Given information
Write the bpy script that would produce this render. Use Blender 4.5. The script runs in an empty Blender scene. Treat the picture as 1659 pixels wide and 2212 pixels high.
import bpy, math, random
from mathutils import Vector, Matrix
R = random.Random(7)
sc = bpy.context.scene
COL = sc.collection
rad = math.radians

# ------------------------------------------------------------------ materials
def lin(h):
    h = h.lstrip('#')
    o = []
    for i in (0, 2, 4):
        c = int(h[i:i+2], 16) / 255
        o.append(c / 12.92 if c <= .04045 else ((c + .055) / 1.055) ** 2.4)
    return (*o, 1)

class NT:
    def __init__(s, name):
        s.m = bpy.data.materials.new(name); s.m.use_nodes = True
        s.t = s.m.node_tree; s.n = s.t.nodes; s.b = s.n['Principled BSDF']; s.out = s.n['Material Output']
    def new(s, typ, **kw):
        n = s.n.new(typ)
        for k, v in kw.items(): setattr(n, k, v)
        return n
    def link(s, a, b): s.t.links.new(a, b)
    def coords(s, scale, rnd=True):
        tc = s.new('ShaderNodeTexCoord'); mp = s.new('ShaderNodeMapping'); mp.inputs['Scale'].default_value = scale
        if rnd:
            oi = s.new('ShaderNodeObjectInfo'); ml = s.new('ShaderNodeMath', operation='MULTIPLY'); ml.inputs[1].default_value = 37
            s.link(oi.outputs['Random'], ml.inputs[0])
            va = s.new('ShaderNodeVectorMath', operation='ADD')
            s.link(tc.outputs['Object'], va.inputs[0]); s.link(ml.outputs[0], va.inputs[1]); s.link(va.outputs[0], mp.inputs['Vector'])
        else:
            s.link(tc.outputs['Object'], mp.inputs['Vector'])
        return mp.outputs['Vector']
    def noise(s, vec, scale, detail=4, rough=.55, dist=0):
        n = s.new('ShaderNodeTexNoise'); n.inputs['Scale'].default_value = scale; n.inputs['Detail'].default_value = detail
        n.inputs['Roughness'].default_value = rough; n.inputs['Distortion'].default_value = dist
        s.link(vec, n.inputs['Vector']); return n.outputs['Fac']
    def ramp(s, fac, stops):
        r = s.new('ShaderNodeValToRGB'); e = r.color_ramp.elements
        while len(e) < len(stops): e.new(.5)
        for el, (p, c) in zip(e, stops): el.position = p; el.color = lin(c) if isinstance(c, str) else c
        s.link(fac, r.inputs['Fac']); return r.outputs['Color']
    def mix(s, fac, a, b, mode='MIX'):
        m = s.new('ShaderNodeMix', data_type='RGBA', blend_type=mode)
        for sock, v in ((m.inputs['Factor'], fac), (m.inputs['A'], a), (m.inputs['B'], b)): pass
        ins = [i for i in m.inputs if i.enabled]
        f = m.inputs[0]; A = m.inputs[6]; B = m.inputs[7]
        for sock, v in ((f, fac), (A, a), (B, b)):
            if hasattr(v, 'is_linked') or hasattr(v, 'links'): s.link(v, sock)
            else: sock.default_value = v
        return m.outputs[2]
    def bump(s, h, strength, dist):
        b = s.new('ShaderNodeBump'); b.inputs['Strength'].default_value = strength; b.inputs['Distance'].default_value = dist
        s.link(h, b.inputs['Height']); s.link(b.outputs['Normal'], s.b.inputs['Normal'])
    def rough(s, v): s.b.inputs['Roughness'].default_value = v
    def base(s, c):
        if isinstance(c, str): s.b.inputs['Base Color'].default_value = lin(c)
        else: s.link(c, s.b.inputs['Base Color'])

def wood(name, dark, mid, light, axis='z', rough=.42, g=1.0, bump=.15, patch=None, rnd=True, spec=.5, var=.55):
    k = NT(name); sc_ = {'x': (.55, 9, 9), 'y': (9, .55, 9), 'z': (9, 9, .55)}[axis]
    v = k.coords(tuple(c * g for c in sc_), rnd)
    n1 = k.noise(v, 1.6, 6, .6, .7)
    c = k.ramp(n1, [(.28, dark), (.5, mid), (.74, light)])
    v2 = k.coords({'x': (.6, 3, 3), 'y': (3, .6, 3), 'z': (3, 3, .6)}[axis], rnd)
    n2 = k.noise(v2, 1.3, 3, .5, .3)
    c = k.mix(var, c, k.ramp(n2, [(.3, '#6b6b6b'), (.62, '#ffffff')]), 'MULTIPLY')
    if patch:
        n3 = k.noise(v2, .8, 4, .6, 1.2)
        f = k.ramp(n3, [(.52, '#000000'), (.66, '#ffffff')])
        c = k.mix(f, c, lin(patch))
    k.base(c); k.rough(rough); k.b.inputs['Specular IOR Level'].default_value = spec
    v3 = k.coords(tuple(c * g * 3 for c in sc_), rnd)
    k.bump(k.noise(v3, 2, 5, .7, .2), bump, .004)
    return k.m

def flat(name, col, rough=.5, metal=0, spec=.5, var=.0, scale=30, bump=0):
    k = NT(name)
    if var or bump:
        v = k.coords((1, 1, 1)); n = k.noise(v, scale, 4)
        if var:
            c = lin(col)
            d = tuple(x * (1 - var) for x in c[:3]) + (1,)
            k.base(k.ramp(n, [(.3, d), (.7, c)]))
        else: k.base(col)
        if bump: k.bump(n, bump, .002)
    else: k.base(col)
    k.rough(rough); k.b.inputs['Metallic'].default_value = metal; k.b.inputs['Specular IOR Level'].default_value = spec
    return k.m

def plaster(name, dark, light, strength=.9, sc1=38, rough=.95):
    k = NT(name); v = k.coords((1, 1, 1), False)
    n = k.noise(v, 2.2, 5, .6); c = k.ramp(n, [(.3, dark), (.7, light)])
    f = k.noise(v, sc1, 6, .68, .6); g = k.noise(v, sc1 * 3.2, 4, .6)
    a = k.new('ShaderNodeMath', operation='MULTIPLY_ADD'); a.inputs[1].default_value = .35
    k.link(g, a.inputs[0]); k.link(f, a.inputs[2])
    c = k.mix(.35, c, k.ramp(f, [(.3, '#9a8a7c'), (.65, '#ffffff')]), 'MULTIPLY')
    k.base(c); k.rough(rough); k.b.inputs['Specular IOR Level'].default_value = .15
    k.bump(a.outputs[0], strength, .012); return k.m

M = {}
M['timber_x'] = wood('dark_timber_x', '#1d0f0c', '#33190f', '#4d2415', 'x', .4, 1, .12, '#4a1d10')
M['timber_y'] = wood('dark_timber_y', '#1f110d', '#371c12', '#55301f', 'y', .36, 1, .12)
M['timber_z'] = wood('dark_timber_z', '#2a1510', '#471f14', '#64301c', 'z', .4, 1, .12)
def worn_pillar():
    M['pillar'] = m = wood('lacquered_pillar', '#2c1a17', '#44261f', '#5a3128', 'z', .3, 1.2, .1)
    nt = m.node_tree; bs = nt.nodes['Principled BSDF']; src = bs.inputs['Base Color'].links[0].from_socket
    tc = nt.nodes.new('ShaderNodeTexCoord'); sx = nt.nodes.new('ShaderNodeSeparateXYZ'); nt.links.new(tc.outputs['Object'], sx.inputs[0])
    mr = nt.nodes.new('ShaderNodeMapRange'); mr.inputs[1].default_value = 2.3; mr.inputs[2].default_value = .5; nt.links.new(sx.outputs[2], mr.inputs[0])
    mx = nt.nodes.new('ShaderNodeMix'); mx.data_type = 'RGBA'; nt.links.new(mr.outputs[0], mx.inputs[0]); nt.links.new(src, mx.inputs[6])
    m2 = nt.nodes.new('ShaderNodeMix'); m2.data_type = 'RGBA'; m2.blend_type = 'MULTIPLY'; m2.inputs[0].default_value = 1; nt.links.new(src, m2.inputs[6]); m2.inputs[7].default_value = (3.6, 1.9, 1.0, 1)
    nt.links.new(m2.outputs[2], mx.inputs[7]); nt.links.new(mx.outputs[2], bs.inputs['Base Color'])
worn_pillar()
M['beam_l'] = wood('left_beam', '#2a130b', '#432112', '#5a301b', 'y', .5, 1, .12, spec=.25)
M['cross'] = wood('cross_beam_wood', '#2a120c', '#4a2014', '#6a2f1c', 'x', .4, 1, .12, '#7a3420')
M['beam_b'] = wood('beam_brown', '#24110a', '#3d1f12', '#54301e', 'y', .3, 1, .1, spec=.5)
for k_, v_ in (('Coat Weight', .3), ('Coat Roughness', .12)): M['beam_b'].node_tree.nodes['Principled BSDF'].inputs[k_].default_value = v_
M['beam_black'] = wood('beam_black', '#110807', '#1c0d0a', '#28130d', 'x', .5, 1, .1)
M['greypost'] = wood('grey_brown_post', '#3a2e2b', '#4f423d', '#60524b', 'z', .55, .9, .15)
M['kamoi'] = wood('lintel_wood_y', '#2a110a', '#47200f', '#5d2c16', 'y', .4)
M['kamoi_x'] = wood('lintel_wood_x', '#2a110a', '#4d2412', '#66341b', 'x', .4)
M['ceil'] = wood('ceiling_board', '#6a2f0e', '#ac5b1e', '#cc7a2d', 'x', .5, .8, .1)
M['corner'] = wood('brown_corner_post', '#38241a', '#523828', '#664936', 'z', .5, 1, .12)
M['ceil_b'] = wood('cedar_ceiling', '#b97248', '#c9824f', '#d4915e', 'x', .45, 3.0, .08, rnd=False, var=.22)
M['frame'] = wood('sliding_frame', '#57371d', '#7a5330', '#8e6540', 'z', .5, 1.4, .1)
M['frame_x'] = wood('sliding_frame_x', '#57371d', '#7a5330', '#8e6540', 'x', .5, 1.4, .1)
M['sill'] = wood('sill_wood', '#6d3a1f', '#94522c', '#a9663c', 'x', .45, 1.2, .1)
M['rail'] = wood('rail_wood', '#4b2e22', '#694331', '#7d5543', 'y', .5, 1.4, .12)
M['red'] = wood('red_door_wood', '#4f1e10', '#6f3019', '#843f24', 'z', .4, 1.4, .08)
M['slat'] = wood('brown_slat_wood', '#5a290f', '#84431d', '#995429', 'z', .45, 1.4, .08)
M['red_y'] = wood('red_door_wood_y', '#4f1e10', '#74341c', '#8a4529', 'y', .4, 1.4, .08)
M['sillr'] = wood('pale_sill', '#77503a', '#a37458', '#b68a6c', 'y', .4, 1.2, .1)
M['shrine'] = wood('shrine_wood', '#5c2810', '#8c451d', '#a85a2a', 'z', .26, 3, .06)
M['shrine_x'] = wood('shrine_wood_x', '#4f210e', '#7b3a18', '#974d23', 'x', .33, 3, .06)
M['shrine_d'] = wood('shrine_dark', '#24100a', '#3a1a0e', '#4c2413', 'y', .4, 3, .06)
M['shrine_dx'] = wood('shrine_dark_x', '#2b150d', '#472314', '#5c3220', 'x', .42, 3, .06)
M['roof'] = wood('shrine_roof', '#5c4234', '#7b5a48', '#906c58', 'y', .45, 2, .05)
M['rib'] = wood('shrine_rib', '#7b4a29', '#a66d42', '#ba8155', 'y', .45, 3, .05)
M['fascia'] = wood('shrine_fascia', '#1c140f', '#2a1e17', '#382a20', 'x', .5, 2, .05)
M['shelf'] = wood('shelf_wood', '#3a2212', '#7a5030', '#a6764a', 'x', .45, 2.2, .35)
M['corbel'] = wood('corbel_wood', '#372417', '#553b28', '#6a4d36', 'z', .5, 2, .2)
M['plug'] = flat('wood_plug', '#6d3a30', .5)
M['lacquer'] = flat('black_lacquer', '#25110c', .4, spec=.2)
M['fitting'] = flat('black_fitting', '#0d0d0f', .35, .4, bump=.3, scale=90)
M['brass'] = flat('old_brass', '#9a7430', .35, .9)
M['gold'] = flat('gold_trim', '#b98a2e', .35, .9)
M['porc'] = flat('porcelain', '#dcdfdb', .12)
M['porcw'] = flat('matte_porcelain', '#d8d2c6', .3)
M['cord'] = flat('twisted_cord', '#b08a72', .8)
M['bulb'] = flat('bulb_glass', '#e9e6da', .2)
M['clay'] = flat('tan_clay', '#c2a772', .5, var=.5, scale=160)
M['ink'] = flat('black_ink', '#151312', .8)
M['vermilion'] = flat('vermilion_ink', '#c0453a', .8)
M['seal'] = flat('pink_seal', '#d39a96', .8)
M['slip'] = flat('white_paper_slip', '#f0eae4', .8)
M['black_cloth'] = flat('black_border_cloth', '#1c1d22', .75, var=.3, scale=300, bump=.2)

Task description
Extract exactly and only the lines above from the line containing "tc = nt.nodes.new('ShaderNodeTexCoord');" through the line containing "m2 = nt.nodes.new('ShaderNodeMix');", both end lines included.

Output for this exercise
    tc = nt.nodes.new('ShaderNodeTexCoord'); sx = nt.nodes.new('ShaderNodeSeparateXYZ'); nt.links.new(tc.outputs['Object'], sx.inputs[0])
    mr = nt.nodes.new('ShaderNodeMapRange'); mr.inputs[1].default_value = 2.3; mr.inputs[2].default_value = .5; nt.links.new(sx.outputs[2], mr.inputs[0])
    mx = nt.nodes.new('ShaderNodeMix'); mx.data_type = 'RGBA'; nt.links.new(mr.outputs[0], mx.inputs[0]); nt.links.new(src, mx.inputs[6])
    m2 = nt.nodes.new('ShaderNodeMix'); m2.data_type = 'RGBA'; m2.blend_type = 'MULTIPLY'; m2.inputs[0].default_value = 1; nt.links.new(src, m2.inputs[6]); m2.inputs[7].default_value = (3.6, 1.9, 1.0, 1)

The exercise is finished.